Another set of surreptitious communications came from a longtime associate of Manafort’s whom the special counsel had previously called “Person A.” We now know that person is Konstantin Kilimnik, a longtime business associate of Manafort’s who’s been called his protégé.

Mueller claims that in February and April of this year, Kilimnik repeatedly tried to contact the two PR firm principals, on behalf of someone he called “my friend P.” This person also tried to emphasize Manafort’s message that the Hapsburg group “never lobbied in the US.”

The second PR firm principal, “Person D2,” also told the FBI that he knew this wasn’t true, and that the Hapbsurg group did in fact lobby in the US.

That was the period between Manafort's and Gates's indictments and the release, 27 April, of the House Intelligence Committee report on Russian active measures in the 2016 election (Devin Nunes, chairman, and no Democrat on the committee endorsed the report). June is when that indictment was issued, and I guess it was shortly after that that Kilimnik fled from Ukraine to Russia, with or without prosecutor Lutsenko's assistance. Oh, and when House Intelligence was questioning Robert Mueller in July 2019, Nunes tried to get him to explain why the Report said Kilimnik "had ties to Russian intelligence", and Mueller refused to answer (it's at around 2:04). What I mean to say is, I don't have a clue, but Nunes (and his deputy John Ratcliffe, later Trump's second Director of National Intelligence) is in it too. And I still don't have a clue what Kilimnik is suspected of with reference to the 2020 election.

The Internet Research Agency, now known as Lakhta Internet Research, is back as well, meanwhile, doing the same stuff as if was doing in 2016:

And so is Giuliani, obviously. And Junior (speaking of allegations of social media censorship). And the noise machine in general, which kept up this idiocy so long and so frantically, in much the same way as they conducted themselves in the 2016 election, in the endless search for "dirt", the amplification of whatever garbage they find through Twitter and Facebook, the louche associations where you can never quite see who's making a deal with whom, and the constant theme, which you'd think wouldn't be central to a US election, of dumping on independent Ukraine and justifying Russia's activity there.
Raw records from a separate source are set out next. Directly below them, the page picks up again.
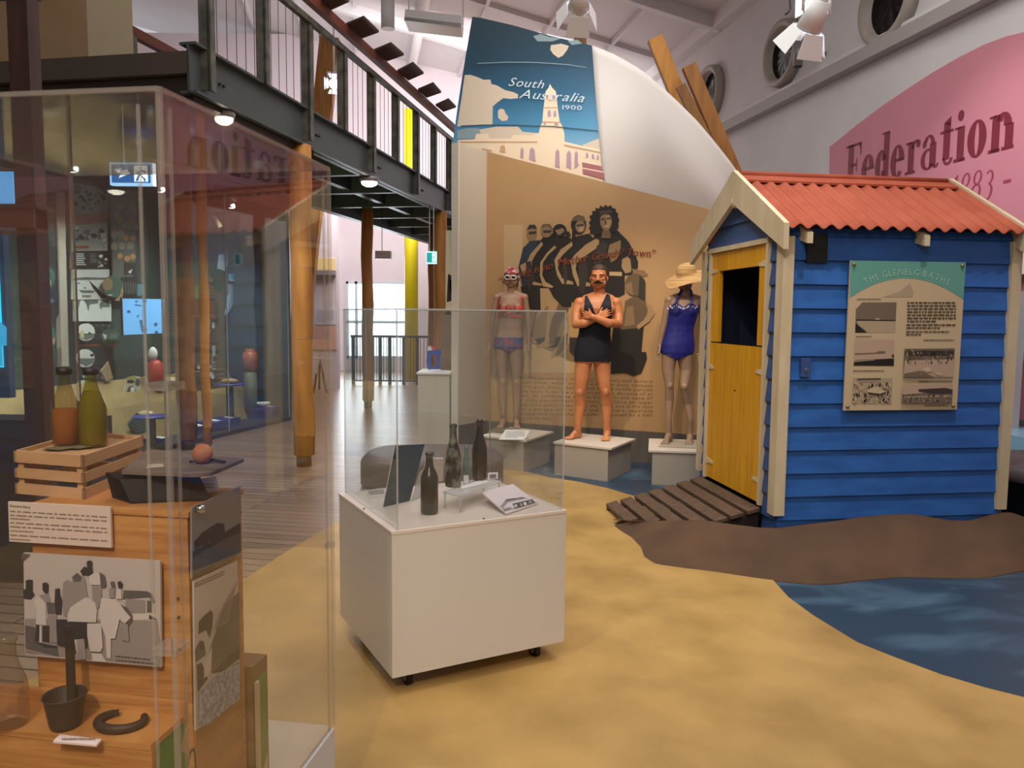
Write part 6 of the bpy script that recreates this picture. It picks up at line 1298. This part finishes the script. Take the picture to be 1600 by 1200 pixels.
# ================================================================ NEAR DISPLAY CASE
ca = 1.411; CN = V((-.637, 1.452, 0)); cu = V((math.cos(ca), math.sin(ca), 0)); cv = V((-math.sin(ca), math.cos(ca), 0)); CW, CD, DZ, CZ = .782, .794, .367, 1.972
def CP(u, v, z): return CN+cu*u+cv*v+V((0, 0, z))
case = thing('display_case_base', CP(CW/2, CD/2, 0), 'white base of the near display case at the bottom left', 'plinth')
b = MB(); b.obox(CP(0, 0, 0), cu*CW, cv*CD, V((0, 0, DZ-.012)), mat('case_base_white', '#c8ccd6', .45)); b.build('box', case)
b = MB(); b.obox(CP(.008, .008, DZ-.012), cu*(CW-.016), cv*(CD-.016), V((0, 0, .012)), nmat('case_deck_white', '#d5c6b6', '#dccfc1', 2, .5)); b.build('deck', case)
M_acr2 = glass('acrylic_case_sheet', '#fdfdfd', 1.0, .0, .008, '#d8c8c4'); M_top = glass('acrylic_case_lid', '#eee9e8', 1.0, .05, .05, '#c9b8b2', .05)
M_e2 = glass('acrylic_case_edge', '#f3f0ec', .9, .06, .1, '#f2ece4')
cov2 = thing('acrylic_case', CP(CW/2, CD/2, DZ), 'tall clear acrylic case at the left enclosing timber crates and bottles', 'display case')
panes(cov2, CP, 0, CW, 0, CD, DZ, CZ-.008, .008, None, M_e2, M_acr2, .009)
for o in list(cov2.children):
    if o.name.startswith('top_pane'): o.data.materials[0] = M_top
for (u, v) in ((.035, 0), (CW-.035, 0), (0, .04)):
    b = MB(); b.obox(CP(u, v, DZ)-cu*.002-cv*.001, cu*.004, cv*.006, V((0, 0, CZ-DZ-.03)), M_e2); b.build('inner_edge', cov2)
for (u, v, z_, a_, c_) in ((.0, .0, 1.425, .055, .05), (.0, .0, .918, .05, .05), (CW-.03, -.004, .905, .03, .02)):
    b = MB(); b.obox(CP(u-.006, v-.006, z_), cu*a_, cv*c_, V((0, 0, .014)), M_e2); b.build('clear_bracket', cov2)
# stacked timber crates
M_pine = nmat('pine_orange', '#ac7038', '#c98f50', 5, .5, (1, 1, 14), 6, bump=.2, dist=.6); M_pined = nmat('pine_orange_end', '#9c6d40', '#bb8850', 5, .6, (1, 1, 3), 4)
M_lab = flmat('crate_paper_green', '#c9bb98', '#5f8a3c', '#b7a07a', 9)
CT = 1.157
big = thing('timber_crate', CP(.26, .23, DZ), 'large upright orange pine crate carrying the dairy sign and photographs', 'crate')
b = MB(); b.obox(CP(.15, .06, DZ), cv*.365, cu*.012, V((0, 0, CT-DZ-.012)), M_pine); b.build('front_panel', big)
b = MB(); b.obox(CP(.162, .06, DZ), cu*.2, cv*.012, V((0, 0, CT-DZ-.012)), M_pined); b.build('side_panel', big)
b = MB(); b.obox(CP(.162, .413, DZ), cu*.2, cv*.012, V((0, 0, CT-DZ-.012)), M_pined); b.build('side_panel', big)
b = MB(); b.obox(CP(.362, .06, DZ), cv*.365, cu*.012, V((0, 0, CT-DZ-.012)), M_pine); b.build('back_panel', big)
b = MB(); b.obox(CP(.146, .055, CT-.012), cv*.375, cu*.232, V((0, 0, .012)), M_pine); b.build('top_panel', big)
b = MB()
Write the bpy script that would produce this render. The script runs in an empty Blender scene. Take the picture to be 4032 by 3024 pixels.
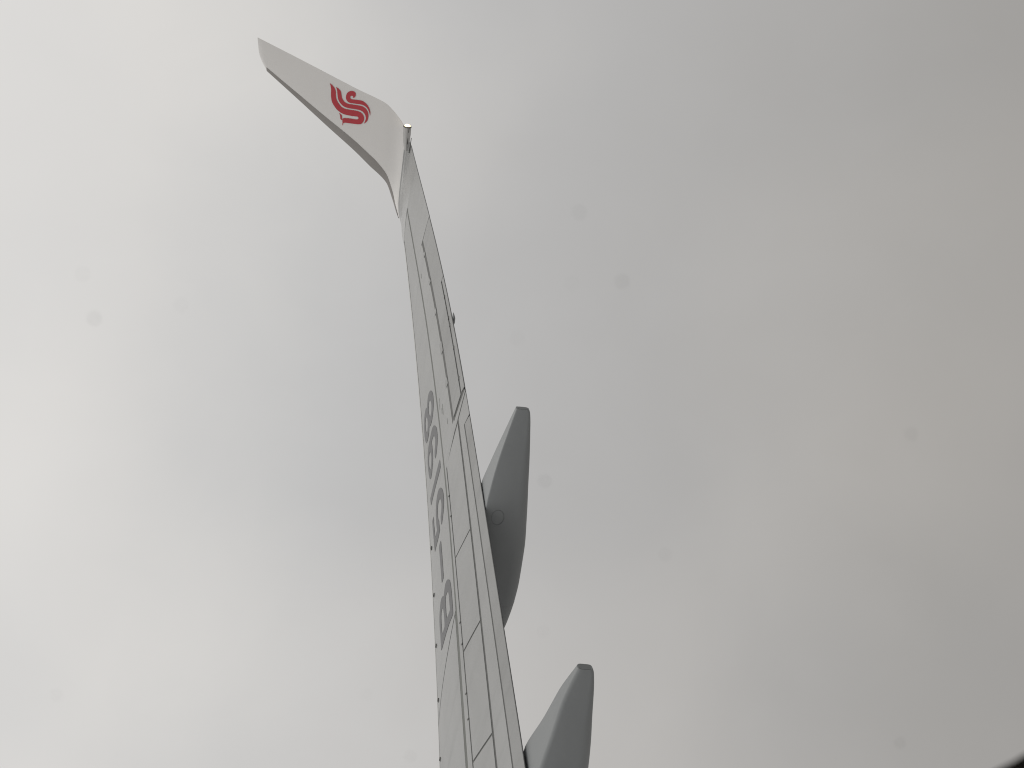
import bpy, bmesh, math, random
import numpy as np
from mathutils import Vector, Matrix
from mathutils.geometry import tessellate_polygon

random.seed(7)
scene = bpy.context.scene
col = scene.collection

# ------------------------------------------------------------------ camera
# aircraft axes: x outboard to starboard, y forward, z up (metres); the phone is held sideways at a cabin window
cam_data = bpy.data.cameras.new("camera")
cam = bpy.data.objects.new("camera", cam_data)
col.objects.link(cam)
scene.camera = cam
cam_data.sensor_width = 36.0
cam_data.lens = 37.43
cam_data.clip_start, cam_data.clip_end = 0.01, 2000.0
EYE = Vector((1.62, -3.729, 0.1604))
RIGHT = Vector((0.43080993, -0.89728176, 0.09637555))
UP = Vector((0.06798857, 0.1387615, 0.98798927))
FWD = Vector((0.89987797, 0.41908316, -0.12078473))
M = Matrix.Identity(4)
for i in range(3):
    M[i][0], M[i][1], M[i][2], M[i][3] = -UP[i], RIGHT[i], -FWD[i], EYE[i]
cam.matrix_world = M
cam_data.dof.use_dof = True                      # a phone lens: far things sharp, the window pane out of focus
cam_data.dof.focus_distance = 13.0
cam_data.dof.aperture_fstop = 13.0
scene.cycles.filter_width = 1.1

# ------------------------------------------------------------------ sky, sun, exposure
PUFF_SCALE, PUFF_AT = 2.0, (-5.6, 4.2, -6.6)
SUN_EL, SUN_AZ = math.radians(64), math.radians(95)
world = bpy.data.worlds.new("World")
scene.world = world
world.use_nodes = True
nt = world.node_tree
nt.nodes.clear()
def N(tree, typ, **kw):
    n = tree.nodes.new(typ)
    for k, v in kw.items():
        setattr(n, k, v)
    return n
out = N(nt, "ShaderNodeOutputWorld")
bg_sky = N(nt, "ShaderNodeBackground"); bg_sky.inputs[1].default_value = 0.08
sky = N(nt, "ShaderNodeTexSky", sky_type='NISHITA', sun_disc=False)
sky.sun_elevation, sky.sun_rotation = SUN_EL, SUN_AZ
sky.dust_density = 6.0
nt.links.new(sky.outputs[0], bg_sky.inputs[0])
# the inside of a cloud deck: brighter towards the zenith, duller below, with soft uneven thickness
tc = N(nt, "ShaderNodeTexCoord")
sep = N(nt, "ShaderNodeSeparateXYZ")
nt.links.new(tc.outputs["Generated"], sep.inputs[0])
def cloud_noise(scale, detail, rough, offset):
    mp = N(nt, "ShaderNodeMapping"); mp.inputs["Location"].default_value = offset
    nt.links.new(tc.outputs["Generated"], mp.inputs[0])
    n = N(nt, "ShaderNodeTexNoise")
    n.inputs["Scale"].default_value, n.inputs["Detail"].default_value, n.inputs["Roughness"].default_value = scale, detail, rough
    n.inputs["Distortion"].default_value = 0.35
    nt.links.new(mp.outputs[0], n.inputs["Vector"])
    return n
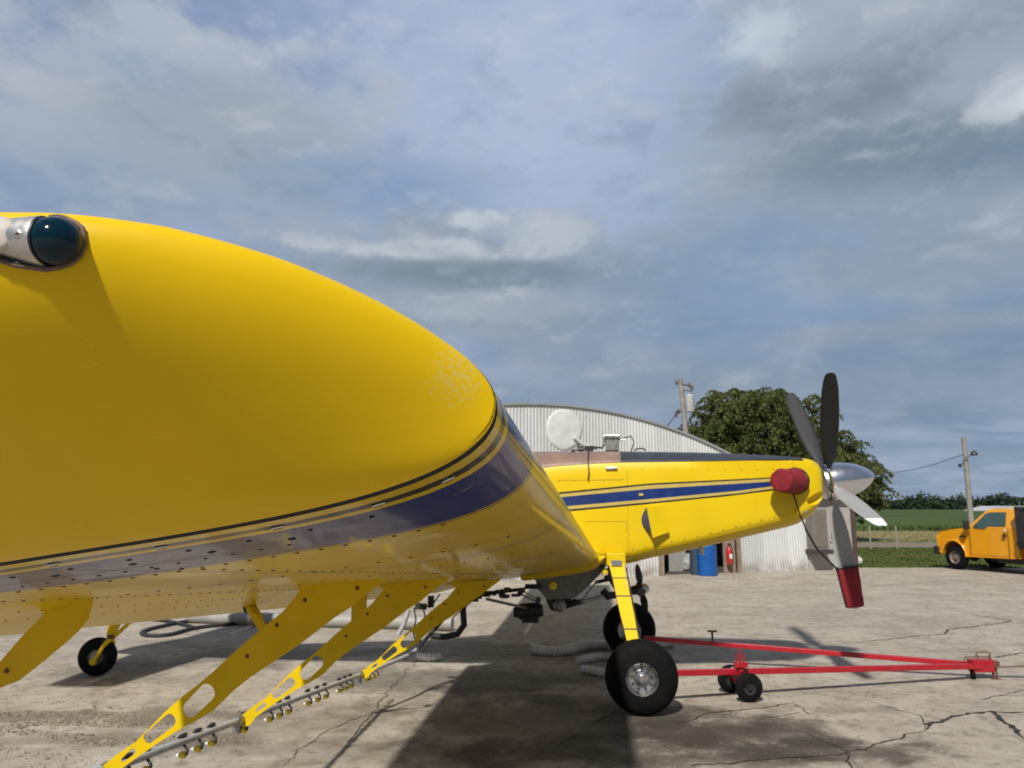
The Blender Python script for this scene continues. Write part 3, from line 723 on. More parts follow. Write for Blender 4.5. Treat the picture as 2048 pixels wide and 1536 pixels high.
for sg in (1, -1):
    c = Vector((wc.x, -1.49*sg, .368))
    MW.append(wheel(c, .372, .285, (0, -sg, 0), plane, .165))
    t0 = L(1233, 1128, .62); t1 = L(1266, 1283, 1.24)
    def gp(t): p = t0.lerp(t1, t); return Vector((p.x, p.y*sg if sg > 0 else -p.y, p.z))
    b_ = MB(); rg = []
    for t in (-.15, .0, .2, .215, .36, .365, .5, .7, .86, .865, 1.0):
        p = gp(t); wx = .090 if t < .2 else (.082 if t < .86 else .074); wx -= .008*t
        d = (gp(1)-gp(0)).normalized(); n = Vector((0, -sg, 0)) - d*d.dot(Vector((0, -sg, 0))); n.normalize(); e = .020 + (.004 if .2 < t < .37 else 0)
        rg.append([p + Vector((wx, 0, 0)) + n*e, p - Vector((wx, 0, 0)) + n*e, p - Vector((wx, 0, 0)) - n*e, p + Vector((wx, 0, 0)) - n*e])
    b_.loft(rg, closed=True, caps=True)
    b_.cur = 1
    for t in (.21, .45, .865):
        p = gp(t); d = (gp(1)-gp(0)).normalized(); n = Vector((0, -sg, 0)) - d*d.dot(Vector((0, -sg, 0))); n.normalize()
        a = p + Vector((.09, 0, 0)) + n*.027; b = p - Vector((.09, 0, 0)) + n*.027; b_.add([a - d*.006, b - d*.006, b + d*.006, a + d*.006], [(0, 1, 2, 3)])
    leg = b_.build('gear_leg', [M['yellow_flat'], M['darksteel']], plane, bevel=.006)
    b_ = MB(); q = gp(1.0); b_.tube([q + Vector((0, 0, .02)), Vector((c.x, q.y - sg*.02, c.z)), c + Vector((0, sg*-.0, 0))], [.06, .05, .04], 12); b_.build('axle', M['darksteel'], leg, smooth=50)
    b_ = MB(); q = gp(-.03); b_.box(q + Vector((0, sg*.04, .03)), (.22, .16, .14)); b_.build('leg_socket', M['yellow_flat'], leg, bevel=.01)
    b_ = MB(); q = gp(-.0); b_.box(q + Vector((0, -sg*.045, .012)), (.12, .03, .065)); b_.build('socket_cover', M['graybox'], leg, bevel=.004)
    b_ = MB(); b_.tube([gp(.05) + Vector((.1, .02, 0)), gp(.4) + Vector((.095, .03, 0)), gp(1) + Vector((.08, .03, 0))], .008, 6); b_.build('brake_line', M['hose'], leg, smooth=50)
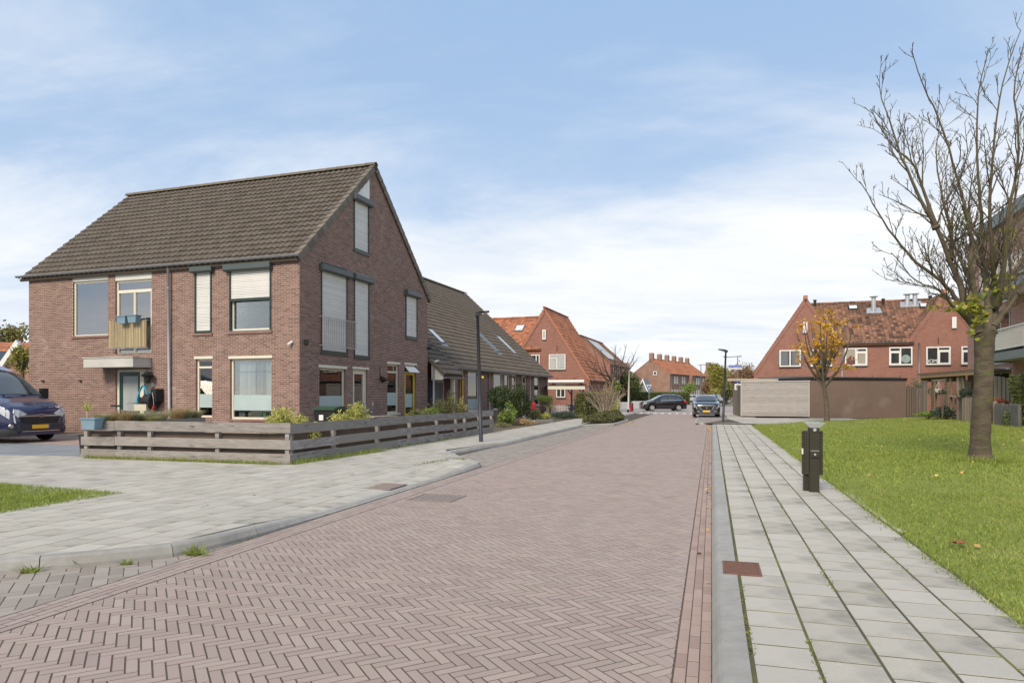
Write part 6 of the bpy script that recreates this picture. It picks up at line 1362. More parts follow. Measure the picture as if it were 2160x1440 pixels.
mb = MB(); mb.add([(-.062, -.045, .90), (.062, -.045, .90), (.062, .10, .90), (-.062, .10, .90), (-.135, -.09, .972), (.135, -.09, .972), (.10, .16, .972), (-.10, .16, .972), (-.125, -.08, .966), (.125, -.08, .966), (.09, .15, .966), (-.09, .15, .966), (0, .05, .915)],
      [(3, 2, 1, 0), (0, 1, 5, 4), (1, 2, 6, 5), (2, 3, 7, 6), (3, 0, 4, 7), (4, 5, 9, 8), (5, 6, 10, 9), (6, 7, 11, 10), (7, 4, 8, 11), (8, 9, 12), (9, 10, 12), (10, 11, 12), (11, 8, 12)]); mb.build('hood', mat('brushed_hood', (0.60, 0.61, 0.63), (0.52, 0.53, 0.55), 8, .4, metal=.35), bn)
mb = MB(); mb.cyl((0, -.041, .872), (0, -.046, .872), .022, n=14); o = mb.build('emblem', M_pipe, bn); mb = MB(); mb.box(-.058, .058, -.06, -.035, .49, .575); mb.build('lock_box', M_bin, bn); mb = MB(); mb.box(-.055, .055, -.062, -.05, .578, .584); mb.build('lock_edge', M_pipe, bn)
mb = MB(); mb.cyl((0, -.06, .53), (0, -.068, .53), .014, n=12); mb.build('lock', M_pipe, bn)
mb = MB(); mb.cyl((-.139, .08, .52), (-.14, .08, .60), .012, n=4); mb.build('label_strip', M_white, bn)

# ================================================================== VEHICLES
def smoothlerp(tab, x, k):
    for a, b in zip(tab, tab[1:]):
        if x <= b[0]: u = (x - a[0]) / (b[0] - a[0]); u = max(0, u); return a[k] + (b[k] - a[k]) * u
    return tab[-1][k]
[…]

It's all been one campaign, from 2014 until now, and much of what we thought about 2016, and the activities of Manafort and Stone and Junior and Nunes and Big Donald himself, is clearly true.

Call me a sucker, and you won't be wrong, but I can't stop myself from thinking if the intelligence community is now willing to go this far it has to be willing to go just that little step further and let some of it get prosecuted.


Emptywheel explains why this document was written (for the Trump administration, as required by Trump's own executive order in September 2018, which was meant to stop Congress from mandating sanctions on Russia by proposing that he'd lay on the sanctions himself if Russia interfered with 2020 elections, which he of course didn't do. The declassified version seems to be a gift from the Biden administration's DNI, Avril Haines—at least I can't find any place in Executive Order 13848(1)(b) requiring it, as the report's cover letter seems to suggest I should—and meant to prepare us for whatever sanctions they impose.

She also notes that the report associates Kilimnik for the first time with the Russian FSB, Federal Security Service, which is responsible for counterintelligence, and is also linked to our old pals Oleg Deripaska and Natalya Veselnitskaya; while previous reports linked him to the military-intelligence agency GRU (of which he is probably a veteran himself), which was the agency that hacked the Democratic National Committee. Bafflingly, in comments she claims Kilimnik is living in Ukraine rather than Russia (he went to Russia in 2018 after his US indictment, because Ukraine and US have an extradition treaty).